As far as Badge 373's plot, there's nothing you haven't seen before in other police procedural movies and shows. Ryan is suspended when an investigation is started as to whether he killed a suspect, a Puerto Rican gangster, who fell off a roof during an interrogation. During his suspension, he takes a job as a bartender where he meets Maureen. One night, his old partner, Gigi Caputo, comes in and catches up with him, but the next morning Eddie gets a call. Gigi's dead, his throat cut from ear to ear. So starts a vengeance trail as Ryan, without badge or gun, investigates what his possibly dirty partner was into.
Politically correct this movie is not, but that's what makes the movies from the 70s so good. No one was interested in appealing to people's sensitive sides. Stories were told, and if you were insulted, tough luck. The bad guys here are Puerto Ricans looking to free their country with a bloody revolution. Ryan begins to find out Gigi was following a huge shipment of machine guns meant to start the fighting. The always slimy Henry Darrow stars as Sweet William, the Hispanic guns dealer Ryan's come across in the past. I have yet to see Darrow in a movie or TV show where he wasn't the villain, and he doesn't disappoint here as Duvall's adversary. Also in the cast is the real Eddie Egan as Lt. Scanlon, Ryan's superior who wants to help the veteran cop out even at a hefty cost.

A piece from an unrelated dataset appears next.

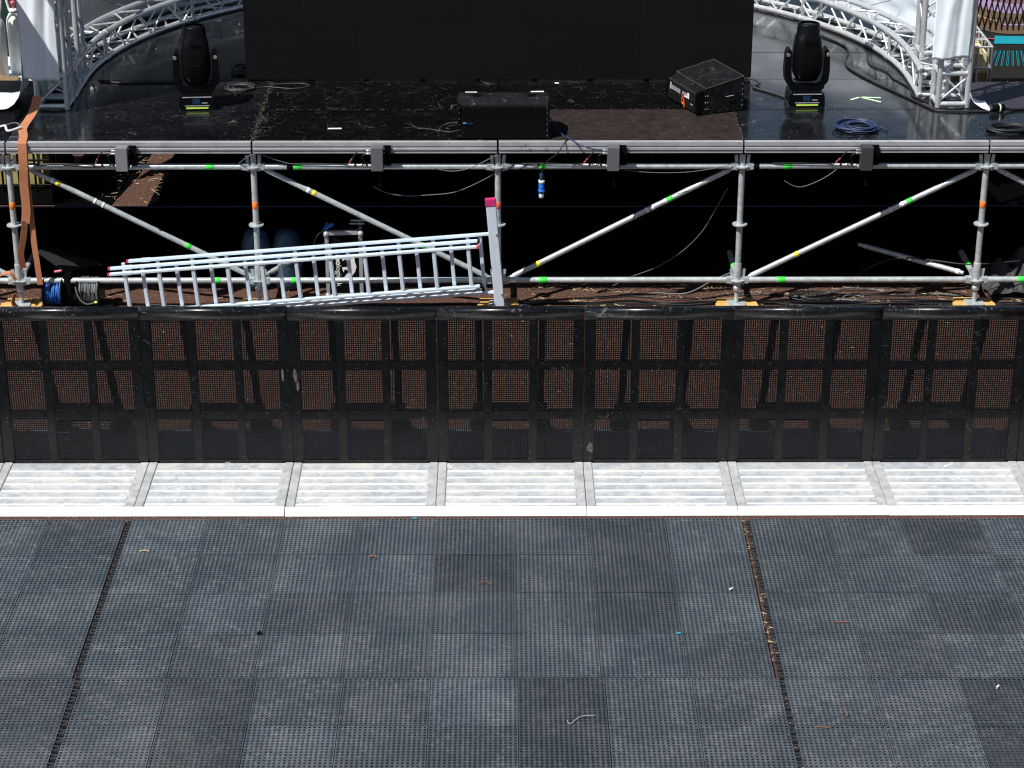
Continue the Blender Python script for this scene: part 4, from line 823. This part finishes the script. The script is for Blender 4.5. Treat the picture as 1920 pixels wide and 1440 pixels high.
wp = obj('paper_cup', lathe_mesh([(0.014, 0), (0.019, 0.05), (0.021, 0.06)], 'plug_pale', 14), T(0.09, 16.72, 0.025) @ RZ(12) @ RY(82)); tag(wp, 'small white and blue cup lying behind the barrier', 'cup')

# ------------------------------------------------------------------ tank containers and bottles behind
def ibc(x0, x1, y0, y1, z0, z1, mat, low, label, bars):
    t = thing('tank_container', label, 'tank container', ((x0 + x1) / 2, (y0 + y1) / 2, 0))
    box('pallet', x0, x1, y0, y1, 0.004, z0 - 0.01, 'black_matte', t, 0.01)
    zc = z1 - (0.25 if low else 0)
    b = box('tank', x0 + 0.03, x1 - 0.03, y0 + 0.03, y1 - 0.03, z0, z1 - 0.03, mat, t, 0.05)
    if low: box('cardboard_wrap', x0 + 0.022, x1 - 0.022, y0 + 0.022, y1 - 0.022, z0 + 0.02, z1 - 0.26, 'cardboard', t, 0.004)
    def bar(a, c, r=0.011): tube('cage_bar', a, c, r, bars, t, 8)
    zs = [z0 + (z1 - z0) * q for q in (0.05, 0.3, 0.55, 0.8, 1.0)]
    for z in zs:
        bar((x0, y0, z), (x1, y0, z)); bar((x0, y1, z), (x1, y1, z)); bar((x0, y0, z), (x0, y1, z)); bar((x1, y0, z), (x1, y1, z))
    for i in range(8):
        u = i / 7; bar((x0 + (x1 - x0) * u, y0, z0), (x0 + (x1 - x0) * u, y0, z1)); bar((x0, y0 + (y1 - y0) * u, z0), (x0, y0 + (y1 - y0) * u, z1)); bar((x1, y0 + (y1 - y0) * u, z0), (x1, y0 + (y1 - y0) * u, z1))
    for u in (0.25, 0.5, 0.75): bar((x0, y0 + (y1 - y0) * u, z1), (x1, y0 + (y1 - y0) * u, z1), 0.013)
    return t
ibc(-5.2, -4.15, 19.35, 20.45, 0.15, 1.10, 'ibc_yellow', False, 'yellowish tank container in a dark cage under the left end of the stage', 'black_plastic')
ibc(3.72, 4.66, 20.6, 21.7, 0.14, 1.15, 'ibc_cream', True, 'cream topped tank container in a cage behind the right tower', 'truss_alu')
tp = obj('top_board', box_mesh(1.2, 1.0, 0.05, 'sheet_white', 0.006), T(-4.85, 19.75, 1.137)); tag(tp, 'white board lying on the left tank container', 'board')
cl = sheet('rag', lambda u, v: (-5.0 + 0.62 * u, 19.30 + 0.2 * v, 1.168 + 0.05 * math.sin(3.14 * u) * abs(wob(u * 7, v * 4)) + .01), 20, 8, 'cardboard'); tag(cl, 'tan cloth crumpled at the front of the white board', 'cloth')
tube('pipe_rail', (-5.4, 19.27, 1.15), (-4.38, 19.27, 1.15), 0.016, 'case_alu', None, 10); tag(bpy.data.objects['pipe_rail'], 'grey pipe along the front of the white board', 'pipe')
for i, (x, y, lab) in enumerate(((-4.57, 19.55, 'front left grey gas bottle with a white handle guard behind the left sheet'), (-4.44, 19.70, 'right grey gas bottle half hidden by the left sheet'), (-4.72, 19.72, 'grey gas bottle cut by the left picture edge'))):
    t = thing('gas_bottle', lab, 'gas bottle', (x, y, 1.163), 'gas bottles'); z = 1.164; 
    obj('body', lathe_mesh([(0.06, 0.0), (0.072, 0.01), (0.073, 0.46), (0.066, 0.51), (0.045, 0.55), (0.026, 0.57)], 'cyl_grey', 26), T(x, y, z), t)
    obj('neck_ring', lathe_mesh([(0.028, 0.562), (0.042, 0.565), (0.042, 0.59), (0.028, 0.595)], 'cyl_grey', 18), T(x, y, z), t)
    obj('valve', lathe_mesh([(0.012, 0.59), (0.014, 0.63), (0.022, 0.635), (0.022, 0.66), (0.008, 0.665)], 'pink', 12), T(x, y, z), t)
    for s in (-1, 1): cable('guard_bow', [(x + s * 0.036, y, z + 0.58), (x + s * 0.052, y, z + 0.66), (x + s * 0.055, y, z + 0.74), (x + s * 0.02, y, z + 0.80), (x, y, z + .81)], 0.012, 'cyl_white', None, t, 6, None, None, 8)
    obj('label_patch', box_mesh(0.022, 0.003, 0.022, 'tape_green'), T(x + 0.01, y - 0.066, z + 0.497) @ RX(-24) @ RY(45), t)

# ------------------------------------------------------------------ fence banners behind
bn = thing('fence_banner', 'dark fence banner with purple arcs and cyan bars behind the right tower', 'banner', (6.0, 23.4, 0))
box('cloth', 4.6, 8.2, 23.335, 23.36, 0.07, 1.75, 'banner_black', bn)
def arc(cx, cz, r0, r1, a0, a1, mat, dy):
    v = []; f = []; n = 48
    for i in range(n + 1):
        a = math.radians(a0 + (a1 - a0) * i / n)
        for r in (r0, r1): v.append((cx + r * math.cos(a), 23.333 - dy, cz + r * math.sin(a)))
    f = [(2 * i, 2 * i + 2, 2 * i + 3, 2 * i + 1) for i in range(n)]
    o = obj('printed_arc', mesh('arc', v, f, mat), None, bn)
cz = 1.82; cxb = 5.50
arc(cxb, cz, 0.72, 0.94, -160, -20, 'banner_mauve', 0.001); arc(cxb, cz, 0.935, 1.035, -160, -20, 'print_purple', 0.002); arc(cxb, cz, 1.03, 1.26, -160, -20, 'banner_tan', 0.0012)
arc(cxb, cz, 1.125, 1.14, -150, -100, 'print_salmon', 0.003); arc(cxb, cz, 1.15, 1.166, -98, -60, 'print_purple', 0.003)
bm = bmesh.new()
obj('printed_bar', mesh('bar', [(5.29, 23.331, 0.455), (5.60, 23.331, 0.452), (5.9, 23.331, 0.52), (5.9, 23.331, 0.60), (5.6, 23.331, 0.535), (5.29, 23.331, 0.542)], [(0, 1, 2, 3, 4, 5)], 'print_cyan'), None, bn)
tube('printed_line', (5.05, 23.331, 0.53), (5.29, 23.331, 0.505), 0.005, 'pink', bn, 6)
for i in range(8):
    x = 5.28 + 0.058 * i; sl_ = 0.012 * (3 - i)
    a = [(x - 0.011 + sl_, 0.375), (x + 0.011 + sl_, 0.375), (x + 0.011 - sl_ * .3, 0.212), (x - 0.011 - sl_ * .3, 0.212)]
    v = [(p[0], 23.331, p[1]) for p in a] + [((p[0] - x) * 0.55 + x + (0.3 * sl_ if k < 2 else 0), 23.331, 0.2935 + (p[1] - 0.2935) * 0.95) for k, p in enumerate(a)]
    obj('printed_bar_outline', mesh('outline', v, [(0, 1, 5, 4), (1, 2, 6, 5), (2, 3, 7, 6), (3, 0, 4, 7)], 'print_cyan'), None, bn)
# diamond net in front of the upper part
nv = []; nf = []
def strip(p, q, wd=0.004):
    b = len(nv); d = Vector((q[0] - p[0], 0, q[1] - p[1])).normalized(); s = Vector((-d.z, 0, d.x)) * wd
    for (c, y) in ((p, 23.322), (q, 23.322)):
        for e in (1, -1):
            for yy in (0, 0.004): nv.append((c[0] + s.x * e, y + yy, c[1] + s.z * e))
    nf.extend([(b, b + 2, b + 6, b + 4), (b + 1, b + 5, b + 7, b + 3), (b, b + 4, b + 5, b + 1), (b + 2, b + 3, b + 7, b + 6)])
for i in range(-12, 34):
    x = 4.6 + i * 0.062
    strip((x, 0.62), (x + 0.26, 1.75)); strip((x + 0.26, 0.62), (x, 1.75))
obj('net', mesh('net', nv, nf, 'black_matte'), None, bn)
for x in (4.6, 6.4, 8.2): tube('fence_post', (x, 23.40, 0.0), (x, 23.40, 1.9), 0.02, 'galv', bn, 10)
bg_ = thing('fence_banner', 'plain dark green fence banner behind the gas bottles', 'banner', (-7, 23.9, 0))
box('cloth', -11, -3.0, 23.9, 23.92, 0.05, 1.9, 'banner_green', bg_)
for x in (-11, -8, -5.4, -3.0): tube('fence_post', (x, 23.95, 0.0), (x, 23.95, 2.0), 0.02, 'galv', bg_, 10)

# ------------------------------------------------------------------ small stuff
def stalks(name, region, n, mat, z0, L=(0.02, 0.07), seed=1, dens=None):
    rnd = random.Random(seed); v = []; f = []
    for i in range(n):
        x = rnd.uniform(region[0], region[1]); y = rnd.uniform(region[2], region[3])
        if dens and rnd.random() > dens(x, y): continue
        a = rnd.uniform(0, math.pi); l = rnd.uniform(*L) / 2; wd = rnd.uniform(0.0008, 0.0022); z = z0 + rnd.uniform(0.001, 0.008); tz = rnd.uniform(-.3, .3) * l
        dx, dy = math.cos(a) * l, math.sin(a) * l; nx, ny = -math.sin(a) * wd, math.cos(a) * wd; b = len(v)
        for s in (-1, 1): v += [(x + s * dx + nx, y + s * dy + ny, z + max(0, s * tz)), (x + s * dx - nx, y + s * dy - ny, z + max(0, s * tz)), (x + s * dx, y + s * dy, z + max(0, s * tz) + wd * 1.6)]
        f += [(b, b + 1, b + 4, b + 3), (b + 1, b + 2, b + 5, b + 4), (b + 2, b, b + 3, b + 5)]
    o = obj(name, mesh('stalks', v, f, mat)); o['kind'] = 'stuff'; return o
s1 = stalks('straw', (-4.2, 5.2, 16.75, 17.42), 5200, 'straw', 0.002, (0.012, 0.07), 3, lambda x, y: (1.0 if x > 0 else 0.2) * max(0.06, wob(x * 3.1, y * 9))); tag(s1, 'loose yellow straw scattered on the red ground under the stage edge', 'straw')
s2 = stalks('straw', (-4.6, 4.9, 14.5, 16.7), 1500, 'straw', 0.002, (0.006, 0.03), 5, lambda x, y: max(0.15, wob(x * 2.1, y * 3))); tag(s2, 'sparse straw bits on the red ground seen through the barrier mesh', 'straw')
s3 = stalks('straw', (X0 + 1.505, X0 + 1.55, 9.5, 12.95), 90, 'straw', 0.010, (0.015, 0.05), 8); tag(s3, 'straw caught in the open joint between the floor mats on the right', 'straw')
s4 = stalks('straw', (-4.5, 4.8, 13.2, 13.78), 40, 'straw', 0.047, (0.01, 0.04), 11); tag(s4, 'few straw bits lying on the bright barrier foot plates', 'straw')
s5 = stalks('straw', (-3.75, -3.2, 19.0, 20.8), 90, 'straw', 0.008, (0.02, 0.08), 13); tag(s5, 'straw on the sunlit patch of red ground far under the left of the stage', 'straw')
gv = stalks('grass_tuft', (4.7, 6.6, 22.9, 23.3), 900, 'grass', 0.01, (0.05, 0.16), 17); tag(gv, 'yellow green grass below the banner with cyan bars', 'grass')
# tape marks on the deck
for x, y, lx_, a, lab in ((-1.36, 17.07, 0.11, 2, 'white tape mark on the dark panel left of the middle loudspeaker'), (-0.28, 18.10, 0.10, 0, 'white tape mark behind the middle loudspeaker, left of a pair'), (0.28, 18.12, 0.11, 3, 'white tape mark behind the middle loudspeaker, right of a pair'), (0.45, 18.38, 0.035, 0, 'small white scrap at the foot of the screen')):
    o = obj('tape_mark', box_mesh(lx_, 0.028, 0.0016, 'tape_white'), T(x, y, D + 0.0012) @ RZ(a)); tag(o, lab, 'tape mark')
ar = thing('tape_arrow', 'pale green tape arrow stuck on the right of the deck', 'tape mark', (3.02, 17.88, D))
for a, b in (((2.985, 17.945), (2.905, 17.875)), ((2.985, 17.945), (3.145, 17.925)), ((2.985, 17.945), (3.13, 17.805))):
    d = Vector((b[0] - a[0], b[1] - a[1], 0)); obj('tape_strip', box_mesh(d.length + .02, 0.022, 0.0015, 'tape_mint'), T((a[0] + b[0]) / 2, (a[1] + b[1]) / 2, D + 0.0016) @ RZ(math.degrees(math.atan2(d.y, d.x))), ar)
def bit(name, cat, label, pts, r, mat, z=0.034): 
    o = obj(name, sweep_mesh(spline([(x, y, z + r + dz) for x, y, dz in pts], 5), r, mat, 5)); tag(o, label, cat)
bit('torn_strip', 'litter', 'pale torn strip lying on a dark tile near the bottom middle', [(0.345, 10.50, 0), (0.36, 10.46, .004), (0.42, 10.53, .006), (0.50, 10.545, .003)], 0.0028, 'print_grey')
bit('twig', 'twig', 'small curved twig on the darker tile above the middle', [(-0.16, 12.08, 0), (-0.12, 12.085, .004), (-0.08, 12.05, 0)], 0.004, 'straw_red')
bit('twig', 'twig', 'short twig on the right-hand tiles beside a tile joint', [(1.98, 11.585, 0), (2.07, 11.58, .003)], 0.005, 'straw_red')
bit('twig', 'twig', 'forked brown twig on the tiles near the bottom right', [(1.90, 10.62, 0), (1.91, 10.55, .004), (1.90, 10.53, .002)], 0.0035, 'straw_red')
bit('twig', 'twig', 'thin straight twig on the tiles near the bottom right', [(1.72, 10.43, 0), (1.79, 10.42, .002)], 0.003, 'straw_red')
bit('leaf', 'leaf', 'tiny dried leaf on the tiles below the ramp lip left of the middle', [(-0.86, 12.41, 0), (-0.83, 12.42, .008), (-0.815, 12.40, 0)], 0.007, 'straw_red')
bit('leaf', 'leaf', 'small black leaf scrap on the tiles left of the middle', [(-1.475, 11.45, 0), (-1.45, 11.46, .006)], 0.009, 'black_matte')
bit('straw_bit', 'straw', 'bent straw on the tile beside the left mat joint', [(-2.33, 12.50, 0), (-2.30, 12.51, .004), (-2.27, 12.50, 0)], 0.004, 'straw')
bit('paper_scrap', 'litter', 'white scrap on the tiles left of the right mat joint', [(1.385, 11.985, 0), (1.405, 12.0, .003)], 0.006, 'paper')
bit('paper_scrap', 'litter', 'tiny pale scrap on the dark tile at the right edge', [(2.80, 10.83, 0), (2.815, 10.85, .003)], 0.006, 'paper')
bit('blue_scrap', 'litter', 'tiny blue scrap on a tile joint right of the middle', [(1.02, 11.455, 0), (1.045, 11.455, .002)], 0.004, 'print_cyan')
bit('blue_scrap', 'litter', 'tiny blue scrap under the bright ramp lip left of the middle', [(-0.605, 12.955, 0), (-0.58, 12.955, .002)], 0.004, 'print_cyan')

As Ryan investigates his partner's death, the story drags at points, but it's never boring. Instead of a car vs. L-train chase, we get Duvall taking over a bus and trying to escape from a mob of Puerto Rican gangsters in a cool chase scene through New York. The violence is quick and sometimes shocking with squibs exploding left and right. The language is the same way with plenty of good old cussing and enough ethnic slurs to make just about anybody wince. But that's the whole feel of the movie, it's a story of a cop looking for revenge that goes for realism instead of big, extravagant action.
Duvall is the reason to watch Badge 373. Watching him go from quiet scenes with Bloom to rage-filled outbursts against gangsters is a treat, just like it was watching Hackman, Eastwood and McQueen do it in their movies. There's nothing groundbreaking here, but it's worth a watch, especially if you're a fan of gritty 1970s cop thrillers.